High bandwidth oscilloscopes can be tricky as far as noise. What you are seeing could very well be a local interference source or even a radio transmitter. To test for this see if the noise level changes when you ground the probe, move its cable, or move your hand along it.
Yes, the noise signal amplitude is sensitive to the positioning of the probe cable and/or my physical proximity. Touching the scope on its sides (on the plastic stand end caps) has quite a dramatic effect and sends the triggering haywire. When the oscilloscope inputs are set to DC it is particularly sensitive.
This is another reason coaxial probe connections are so important with high bandwidth oscilloscopes. I can clip the ground lead to the probe tip on mine and use it as an RF sniffer. Compact fluorescent lamps and LED lamps are particularly bad about spewing RF interference everywhere.
This has been my experience as well. Just for kicks I tried to see if I could isolate the source - unplugging fluorescent lights and other items with switching power supplies, but to no avail. I also tried the scope on a power conditioner that I've observed to reduce EMI on connected DC power supplies, but with no effect in this case.
It shows a frequency comfortably higher than the switching power supply operates at so I think you are seeing something external. If you want to double check, switch the channel coupling to ground or use a coaxial short on the end of the probe.
Channel coupling to ground almost completely squashes the interference.
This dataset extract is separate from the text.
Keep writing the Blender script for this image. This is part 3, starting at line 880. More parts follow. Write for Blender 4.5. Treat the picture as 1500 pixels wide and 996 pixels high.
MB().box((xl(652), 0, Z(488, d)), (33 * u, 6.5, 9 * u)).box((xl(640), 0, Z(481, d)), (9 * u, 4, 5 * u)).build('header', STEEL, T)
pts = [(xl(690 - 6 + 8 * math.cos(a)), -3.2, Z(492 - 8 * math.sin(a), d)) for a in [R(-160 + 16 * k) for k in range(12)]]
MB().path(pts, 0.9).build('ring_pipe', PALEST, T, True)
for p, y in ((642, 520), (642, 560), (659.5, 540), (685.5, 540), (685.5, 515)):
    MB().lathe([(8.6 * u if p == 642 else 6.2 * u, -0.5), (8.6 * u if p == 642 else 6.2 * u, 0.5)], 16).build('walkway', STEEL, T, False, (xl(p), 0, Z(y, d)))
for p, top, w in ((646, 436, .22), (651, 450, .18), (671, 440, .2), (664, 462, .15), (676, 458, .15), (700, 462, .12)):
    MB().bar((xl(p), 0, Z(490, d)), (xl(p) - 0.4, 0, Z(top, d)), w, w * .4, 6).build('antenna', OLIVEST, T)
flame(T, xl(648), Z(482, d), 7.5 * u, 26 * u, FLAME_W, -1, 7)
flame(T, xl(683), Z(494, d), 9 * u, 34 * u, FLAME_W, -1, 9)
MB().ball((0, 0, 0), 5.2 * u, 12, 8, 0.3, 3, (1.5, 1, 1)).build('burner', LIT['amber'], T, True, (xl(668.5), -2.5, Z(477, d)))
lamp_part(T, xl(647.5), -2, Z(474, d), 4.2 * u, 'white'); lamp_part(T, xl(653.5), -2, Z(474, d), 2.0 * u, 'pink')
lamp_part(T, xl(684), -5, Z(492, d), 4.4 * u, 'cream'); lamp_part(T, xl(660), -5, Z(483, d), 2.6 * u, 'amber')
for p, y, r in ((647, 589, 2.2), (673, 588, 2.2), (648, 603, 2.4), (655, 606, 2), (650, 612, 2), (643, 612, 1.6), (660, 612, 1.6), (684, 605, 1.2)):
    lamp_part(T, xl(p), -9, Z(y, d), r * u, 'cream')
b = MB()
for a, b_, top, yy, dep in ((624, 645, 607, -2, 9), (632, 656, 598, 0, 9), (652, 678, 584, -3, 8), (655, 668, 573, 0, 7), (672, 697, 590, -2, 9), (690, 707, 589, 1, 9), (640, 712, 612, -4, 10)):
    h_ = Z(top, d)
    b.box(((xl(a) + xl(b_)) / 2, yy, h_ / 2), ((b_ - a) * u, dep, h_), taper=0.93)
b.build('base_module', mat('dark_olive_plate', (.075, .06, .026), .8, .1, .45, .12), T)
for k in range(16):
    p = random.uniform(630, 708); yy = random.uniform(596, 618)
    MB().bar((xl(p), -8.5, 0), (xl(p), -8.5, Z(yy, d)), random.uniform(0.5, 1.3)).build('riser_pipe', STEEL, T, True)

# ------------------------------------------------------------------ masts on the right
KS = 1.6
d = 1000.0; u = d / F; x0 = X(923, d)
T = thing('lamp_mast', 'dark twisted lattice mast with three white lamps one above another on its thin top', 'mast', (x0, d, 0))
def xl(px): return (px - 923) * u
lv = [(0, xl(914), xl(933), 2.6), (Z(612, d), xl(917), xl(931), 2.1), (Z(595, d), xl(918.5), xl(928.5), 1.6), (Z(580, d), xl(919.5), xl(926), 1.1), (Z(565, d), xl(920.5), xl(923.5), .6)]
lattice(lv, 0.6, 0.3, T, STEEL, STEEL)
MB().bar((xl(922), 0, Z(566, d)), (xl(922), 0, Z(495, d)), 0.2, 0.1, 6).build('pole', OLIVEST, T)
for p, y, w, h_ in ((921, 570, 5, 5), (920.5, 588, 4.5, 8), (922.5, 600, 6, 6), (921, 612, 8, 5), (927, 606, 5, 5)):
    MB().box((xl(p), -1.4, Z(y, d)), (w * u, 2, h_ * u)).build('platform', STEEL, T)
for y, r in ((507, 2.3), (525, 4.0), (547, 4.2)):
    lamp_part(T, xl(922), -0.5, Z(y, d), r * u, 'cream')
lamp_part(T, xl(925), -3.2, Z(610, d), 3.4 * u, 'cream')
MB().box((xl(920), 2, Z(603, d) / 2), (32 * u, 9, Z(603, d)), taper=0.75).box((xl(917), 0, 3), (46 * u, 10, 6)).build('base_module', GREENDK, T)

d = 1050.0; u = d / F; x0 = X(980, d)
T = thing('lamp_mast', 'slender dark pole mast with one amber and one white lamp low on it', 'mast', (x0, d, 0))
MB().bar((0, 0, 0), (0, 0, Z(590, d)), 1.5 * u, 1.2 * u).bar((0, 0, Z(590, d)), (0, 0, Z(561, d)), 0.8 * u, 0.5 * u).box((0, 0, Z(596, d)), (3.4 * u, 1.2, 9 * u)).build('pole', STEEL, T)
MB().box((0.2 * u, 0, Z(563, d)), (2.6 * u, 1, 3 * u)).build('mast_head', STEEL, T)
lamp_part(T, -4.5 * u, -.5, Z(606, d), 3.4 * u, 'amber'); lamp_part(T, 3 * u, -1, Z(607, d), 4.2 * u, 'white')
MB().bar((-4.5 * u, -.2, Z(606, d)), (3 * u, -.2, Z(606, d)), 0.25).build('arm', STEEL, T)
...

Attached is a pic showing Channel 1 and 2 in "differential mode" (channel two inverted and added to channel 1).
Seeing as though the two almost cancel (with some finagling, albeit), would this suggest the signal is common mode and therefore, external, being picked up by the probes w/ their leads?
You don't happen to have an FM radio station nearby do you.....
That looks comfortably like 100MHz, though if it has any shape is dubious (how would you know in a 200MHz BW?).
Tim
There are radio stations within a 5 mile radius towering over me (I live in Cincinnati, OH if you are familiar). First pic attached shows frequency measurement.